Beware Trump’s tricks!

By Aydıntaşbaş

cumhuriyet.com.tr

Did you get to watch US President Donald Trump’s Middle East trip? The new US president made his first foreign trip last week to Saudi Arabia. It was a programme oozing with symbolism and packed with superficiality as befits a fully media-focused president.
If you like me are someone who is burdened with concerns over happenings in the world, Turkey’s situation and the future of the Middle East, your pessimism should have increased five-fold after Trump’s trip to Riyadh.
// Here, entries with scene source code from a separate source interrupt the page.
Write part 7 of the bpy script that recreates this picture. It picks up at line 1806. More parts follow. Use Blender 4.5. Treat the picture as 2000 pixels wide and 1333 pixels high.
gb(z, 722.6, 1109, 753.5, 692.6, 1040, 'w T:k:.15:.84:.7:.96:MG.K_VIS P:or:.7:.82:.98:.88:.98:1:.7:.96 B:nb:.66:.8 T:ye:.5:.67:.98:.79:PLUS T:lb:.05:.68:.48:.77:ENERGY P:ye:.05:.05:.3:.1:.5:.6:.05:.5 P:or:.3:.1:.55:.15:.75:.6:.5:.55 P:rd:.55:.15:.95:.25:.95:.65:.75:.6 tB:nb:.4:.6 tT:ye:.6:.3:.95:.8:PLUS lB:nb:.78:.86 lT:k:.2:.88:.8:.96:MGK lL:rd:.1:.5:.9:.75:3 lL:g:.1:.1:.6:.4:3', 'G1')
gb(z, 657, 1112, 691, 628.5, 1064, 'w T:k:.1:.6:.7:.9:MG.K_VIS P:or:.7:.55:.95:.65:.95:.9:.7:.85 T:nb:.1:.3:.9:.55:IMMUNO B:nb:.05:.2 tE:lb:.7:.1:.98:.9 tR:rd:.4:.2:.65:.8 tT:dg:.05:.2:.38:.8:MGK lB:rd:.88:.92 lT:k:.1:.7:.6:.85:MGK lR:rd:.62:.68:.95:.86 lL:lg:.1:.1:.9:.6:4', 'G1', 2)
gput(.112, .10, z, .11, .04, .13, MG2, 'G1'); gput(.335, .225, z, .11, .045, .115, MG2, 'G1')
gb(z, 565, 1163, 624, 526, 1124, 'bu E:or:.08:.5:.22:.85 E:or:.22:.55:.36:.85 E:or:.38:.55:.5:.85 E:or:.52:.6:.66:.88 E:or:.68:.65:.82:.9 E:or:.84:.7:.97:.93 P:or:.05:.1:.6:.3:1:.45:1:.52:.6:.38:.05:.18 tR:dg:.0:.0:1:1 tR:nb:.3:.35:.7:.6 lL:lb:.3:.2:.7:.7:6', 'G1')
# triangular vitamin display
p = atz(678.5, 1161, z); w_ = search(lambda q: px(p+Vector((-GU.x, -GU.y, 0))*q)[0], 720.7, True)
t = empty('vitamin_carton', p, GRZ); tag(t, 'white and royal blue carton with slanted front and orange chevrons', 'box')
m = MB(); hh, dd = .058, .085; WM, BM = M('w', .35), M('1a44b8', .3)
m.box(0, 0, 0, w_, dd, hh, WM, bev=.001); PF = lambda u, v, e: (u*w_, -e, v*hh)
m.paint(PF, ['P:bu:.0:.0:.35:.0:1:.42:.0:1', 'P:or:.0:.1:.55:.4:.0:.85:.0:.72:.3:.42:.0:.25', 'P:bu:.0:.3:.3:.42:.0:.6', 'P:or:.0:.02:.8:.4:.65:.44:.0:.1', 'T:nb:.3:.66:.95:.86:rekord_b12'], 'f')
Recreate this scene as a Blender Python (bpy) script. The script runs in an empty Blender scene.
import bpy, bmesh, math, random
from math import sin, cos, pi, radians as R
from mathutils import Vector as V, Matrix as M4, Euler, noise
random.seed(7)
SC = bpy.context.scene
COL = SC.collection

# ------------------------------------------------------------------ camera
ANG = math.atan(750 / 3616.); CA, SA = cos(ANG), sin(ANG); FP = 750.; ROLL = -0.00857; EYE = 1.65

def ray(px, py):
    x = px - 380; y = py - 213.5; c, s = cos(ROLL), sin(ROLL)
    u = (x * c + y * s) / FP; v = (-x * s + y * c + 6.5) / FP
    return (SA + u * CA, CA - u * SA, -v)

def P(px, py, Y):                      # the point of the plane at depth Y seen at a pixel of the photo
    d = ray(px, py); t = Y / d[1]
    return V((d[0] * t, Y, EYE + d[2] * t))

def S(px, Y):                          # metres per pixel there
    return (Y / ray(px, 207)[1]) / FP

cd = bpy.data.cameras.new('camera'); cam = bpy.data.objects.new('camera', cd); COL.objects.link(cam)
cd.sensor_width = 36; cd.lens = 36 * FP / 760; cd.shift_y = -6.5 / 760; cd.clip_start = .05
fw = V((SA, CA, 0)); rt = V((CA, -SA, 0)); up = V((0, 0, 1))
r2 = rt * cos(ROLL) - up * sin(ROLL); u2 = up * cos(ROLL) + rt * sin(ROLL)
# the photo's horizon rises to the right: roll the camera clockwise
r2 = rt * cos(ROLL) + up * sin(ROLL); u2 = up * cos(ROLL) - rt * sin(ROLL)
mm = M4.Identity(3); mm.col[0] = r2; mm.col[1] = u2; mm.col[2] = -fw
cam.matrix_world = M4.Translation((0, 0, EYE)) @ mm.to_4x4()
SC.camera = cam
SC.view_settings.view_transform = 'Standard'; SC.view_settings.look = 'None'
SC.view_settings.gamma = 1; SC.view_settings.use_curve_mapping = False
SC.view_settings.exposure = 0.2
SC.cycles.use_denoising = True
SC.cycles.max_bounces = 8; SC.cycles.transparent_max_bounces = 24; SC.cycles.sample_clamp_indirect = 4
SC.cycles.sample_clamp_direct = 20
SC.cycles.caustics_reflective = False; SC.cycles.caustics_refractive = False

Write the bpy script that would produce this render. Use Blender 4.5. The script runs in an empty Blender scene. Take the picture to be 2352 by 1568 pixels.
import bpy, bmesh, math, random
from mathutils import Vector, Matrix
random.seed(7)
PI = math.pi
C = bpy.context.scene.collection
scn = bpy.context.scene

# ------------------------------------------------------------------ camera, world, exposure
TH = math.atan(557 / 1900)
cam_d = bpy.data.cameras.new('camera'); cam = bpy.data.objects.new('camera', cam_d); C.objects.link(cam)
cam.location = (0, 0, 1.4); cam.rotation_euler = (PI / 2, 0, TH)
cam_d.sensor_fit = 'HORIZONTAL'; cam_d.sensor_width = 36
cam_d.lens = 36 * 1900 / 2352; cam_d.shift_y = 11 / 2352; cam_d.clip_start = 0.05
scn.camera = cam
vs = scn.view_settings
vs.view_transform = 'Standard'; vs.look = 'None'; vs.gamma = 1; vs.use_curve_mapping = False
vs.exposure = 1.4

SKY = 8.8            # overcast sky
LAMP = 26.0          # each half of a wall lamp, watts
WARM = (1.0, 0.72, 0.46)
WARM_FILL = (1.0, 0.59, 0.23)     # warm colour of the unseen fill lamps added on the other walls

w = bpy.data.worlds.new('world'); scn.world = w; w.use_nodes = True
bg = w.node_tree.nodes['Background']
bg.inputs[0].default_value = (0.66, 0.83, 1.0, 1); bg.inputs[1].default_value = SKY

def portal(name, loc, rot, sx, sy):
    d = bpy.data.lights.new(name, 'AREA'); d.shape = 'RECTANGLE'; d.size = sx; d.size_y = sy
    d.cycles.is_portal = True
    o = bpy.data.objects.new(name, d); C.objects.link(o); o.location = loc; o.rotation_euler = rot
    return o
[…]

Trump, who came to power on a wave of open Islamophobia, pulled down the sails when business turned to the Saudi regime. I suppose defence contracts have this kind of palliative effect on the human constitution. Trump, who just a few months ago was implementing a shameful ban on Muslims, had cosy snaps taken with Egypt’s coup leader on the one side and Saudi King Salman on the other, signed arms agreements worth billions of dollars and was not even reticent about doing a sword dance. I had no idea what this sword dance affair was about and thanks to Trump my knowledge of social etiquette has expanded. He gave it his all, sword in hand, surrounded by men dressed in the traditional Saudi robe known as the dishdasha. Even if the theatrical side of the business did not greatly interest me, it was odd for a US president’s symbol-ladened trip to have turned into a TV reality show. Let’s move on to the content. I wrote in my last article that the global atmosphere in which we find ourselves has become something of a return match for the liberal democratic order that has held sway since the 90’s. With authoritarian regimes springing up like mushrooms everywhere in the world, liberal democracy is in its death throes. The USA has ceased to be the driving force of the liberal order established in the aftermath of the Cold War; it has ceased to pressurise countries like Turkey in the direction of reform and democracy. We are confronted with a totally new set of rules. You will recall that Obama visited Cairo on his first foreign trip and gave a message to the Islamic world about democracy and reform. The new US president, conversely, said loud and clear from Riyadh that what was important for him was not people, not democracy, but regimes.

We are in trouble.
Similar views have begun to be touted of late in our ruling circles. The following thesis is advanced: ‘The world has turned into a very dangerous place. Our allies are not really friends. We are under threat as a country. In the face of this, we must keep the state strong. So, let us keep the regime on its feet even, if necessary, at the cost of dispensing with individual rights (and human rights).’
I imagine there is no need to say that this view is mistaken from start to finish. The state is for people’s happiness. If people are unhappy and oppressed, what use is a strong regime to me? An even more baleful dimension of Trump’s trip was the demonising of Iran. In his speech with an Islamic theme, the new US president, far from voicing discomfort over the sectarian war in the region, signalled that he would gladly line up with the Saudis against Iran.
Curiously, not a single line in opposition to Trump appeared in our media. But, this sectarian incitement is exceptionally dangerous. Undoubtedly, the Iranian regime has committed a multitude of sins, and intervening in the civil war in Syria is one of these. But, are the Saudis any less sectarian? Are they not supporting another front in the Syrian war?

I hope that Ankara, which is head over heels in love with Trump, has made note of this trip and seen how dangerous a policy the new US president (knowingly or unknowingly) is following in this region. Whatever the cost, Turkey must not be egged on by Trump and the Saudis and get involved in this sectarian war. Something smells bad. It looks like tension will escalate with Iran. The right thing for Turkey is not to get mixed up in this business.